CHP Genel Başkanı Deniz
Baykal, önceki gün partisinin
Meclis grup toplantısında yaptığı konuşmanın başında ekonomiden, krizden, krize karşı alınacak önlemlerden falan bahsetti. Bunları duyduğumda 'CHP seçimden
ders almış, normalleşince oylarını artırdığını fark etmiş, bundan sonra da
siyaseti kendi kulvarında götüreceğe benziyor' diye düşünmeye başlamıştım ki, sözü
Ergenekon soruşturmasına getirdi ve tankları delebilen LAW
silahlarını
boruya benzetti.Baykal eski tarz siyasetine devam ediyor.
Normalleşmek ve bir sosyal demokrat partinin ilgilenmesi gereken konulara eğilmek, 29
Mart seçimlerinde ona önemli bir başarı sağlamıştı. Seçimlerden sonra verdiği demeçlerde ise bu süreci devam ettireceklerini, toplumun sıkıntılarına yönelik siyaset yapacaklarını ifade etmişti.
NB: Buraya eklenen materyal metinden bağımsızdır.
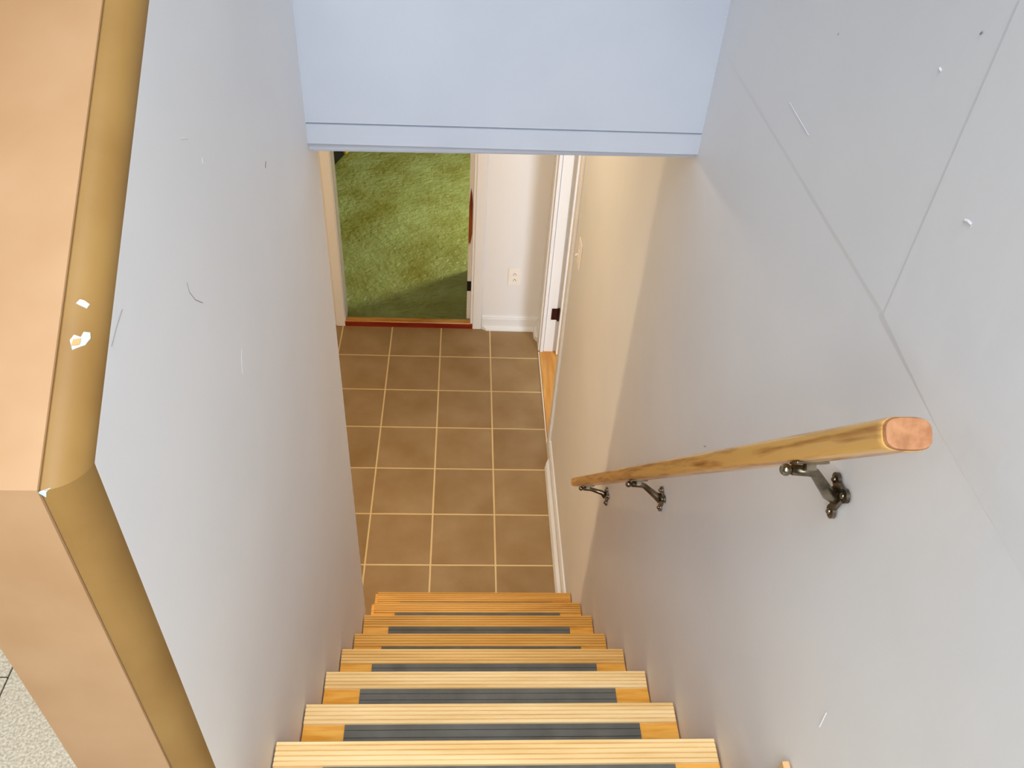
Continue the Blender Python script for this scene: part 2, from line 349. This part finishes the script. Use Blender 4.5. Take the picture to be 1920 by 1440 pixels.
for y in (D1+0.085, FY-0.013):
    v += [(XR-0.013, y, 0), (XR-0.034, y, 0), (XR-0.034, y, 0.008), (XR-0.027, y, 0.026), (XR-0.013, y, 0.034)]
for i, dy in enumerate((0, 0.035, 0.035, 0.02, 0)): v[i] = (v[i][0], v[i][1]+dy, v[i][2])
obj('shoe_moulding', v, [(0,1,2,3,4), (9,8,7,6,5)] + [(i, (i+1)%5, 5+(i+1)%5, 5+i) for i in range(5)], M_['trimw'], bc)

# ------------------------------------------------------------------ far doorway
d1 = tag(empty('door_1', ((O0+O1)/2, FY, 0)), 'open doorway in the far wall onto the green floor', None, None, 'structure')
def casing(x0, x1):
    return P(box('casing', x0, x1, FY-0.016, FY, 0.0, 2.03+0.055, M_['trimw'], None, 0.004), d1)
casing(O1+0.012, O1+0.068); casing(O0-0.052, O0+0.002)
P(box('casing', O0, O1+0.012, FY-0.016, FY, 2.03, 2.085, M_['trimw'], None, 0.004), d1)
P(box('jamb', O1-0.002, O1+0.013, FY-0.008, FY+0.112, 0.030, 2.03, M_['trimw'], None, 0.002), d1)
P(box('jamb', O0-0.002, O0+0.006, FY-0.008, FY+0.112, 0.030, 2.03, M_['trimw'], None, 0.002), d1)
P(box('jamb', O0+0.006, O1-0.002, FY, FY+0.112, 2.016, 2.03, M_['trimw']), d1)
P(box('door_stop', O1-0.026, O1-0.002, FY+0.045, FY+0.080, 0.034, 2.016, M_['trimw'], None, 0.002), d1)
P(box('door_stop', O0+0.0055, O0+0.0075, FY+0.045, FY+0.080, 0.034, 2.016, M_['trimw'], None, 0.002), d1)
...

Ama Baykal, 'bir adım ileriye attıktan sonra iki adım üç adım geriye atma' geleneğini bozmadı. Zaten CHP Genel Başkanı'nın 20 yıllık siyasi hayatına baktığınızda ileriye attığı her bir adım sonrası geriye üç adım attığını görürsünüz.
Türkiye'nin her yerinden silah fışkırıyor. Hiçbir devlet kurumu bu silahlara sahip çıkmıyor. LAW silahları, el bombaları, bir orduya yetecek silah ve
mühimmat bulundu. Ülkede
kıyamet kopuyor ama Baykal Ergenekon'un avukatı olarak bu silahları boru olarak tanımlıyor. Bu kadar ayan beyan olmuş, en yakın ilgililerin bile reddetmediği bir meseleyi boru diye açıklamaya kalkarsanız herkesin aklında kocaman bir soru işareti olarak durursunuz. Hele de bugün Ergenekon davasıyla birleştirilmiş
Danıştay saldırısından sonra söylediklerini hatırlayınca Ergenekon-Baykal ilişkisi konusunda insan çok ciddi şüphelere düşüyor. Hatırlayacaksınız,
Deniz Baykal Danıştay saldırısı sonrasında olayın daha ne olduğu bile anlaşılmadan 'siyasete kan bulaştı' demişti.
Baykal eski tarz siyasete devam ediyor. Yeni bir
açılım yapacakmış gibi görünüp millete feyk atıyor. Her ileriye bir adım atışında sevinmeye bile fırsat vermeden üç adım geriye dönüyor. Siyaset dışı oyunları savunan, silahlara boru diyen bir anamuhalefet liderinin bugünün siyasetinde yeri yok.
Türk siyaseti eski tarz ile yeni tarzın büyük bir kavgasına sahne oluyor.
Asker vesayeti altında, korkak ve kafasını Türkiye'den yukarı kaldırmayan siyaset anlayışı yerini seçilmişlerin
iktidar olduğu, cesur, bütün dünyadaki gelişmelerle yakından ilgilenen, dünya meselelerine kafa yoran bir siyaset anlayışına bırakıyor. Dikkat edin; bu yeni siyasete en çok kimler karşı çıkıyor?
Hüsamettin Cindoruk, Süleyman
Demirel... Demokrat Parti'nin
genç ve ufku açık Genel Başkanı Süleyman Soylu'nun karşısına çıkanlara bakar mısınız? Yaşları 70'in üstünde ve eski düzen savunucuları. Esat Kıratlıoğlu,
Yıldırım Avcı... Gerektiğinde
darbe yapılan, şartların sürekli darbe yapmaya müsait halde tutulduğu ortamların devam etmesini istiyorlar.
Allah insanı son nefesini vereceği ana kadar şaşırtmasın. Hele ahir ömründe
akıl muvazenesini kaybettirmesin. Yıllarca sağda yer alıp, darbecilerin idam ettiği Menderes'in arkasından siyaset yapıp, oy toplayıp da milleti kandıranların maskeleri düşüyor. Acaba ahir ömürlerinde mi şaşırdılar yoksa Allah maskelerini mi düşürdü, bilemiyorum.
Milletin, öldükten sonra bunları nasıl anacağını zannediyorsunuz? Bir Turgut
Özal'ın, bir
Muhsin Yazıcıoğlu'nun arkasından konuşulanlar bunların arkasından konuşulacak mı dersiniz? Deniz Baykal'ın elinde de bir Özal olma fırsatı vardı. Ama o ısrarla bu fırsatları bir bir tepiyor.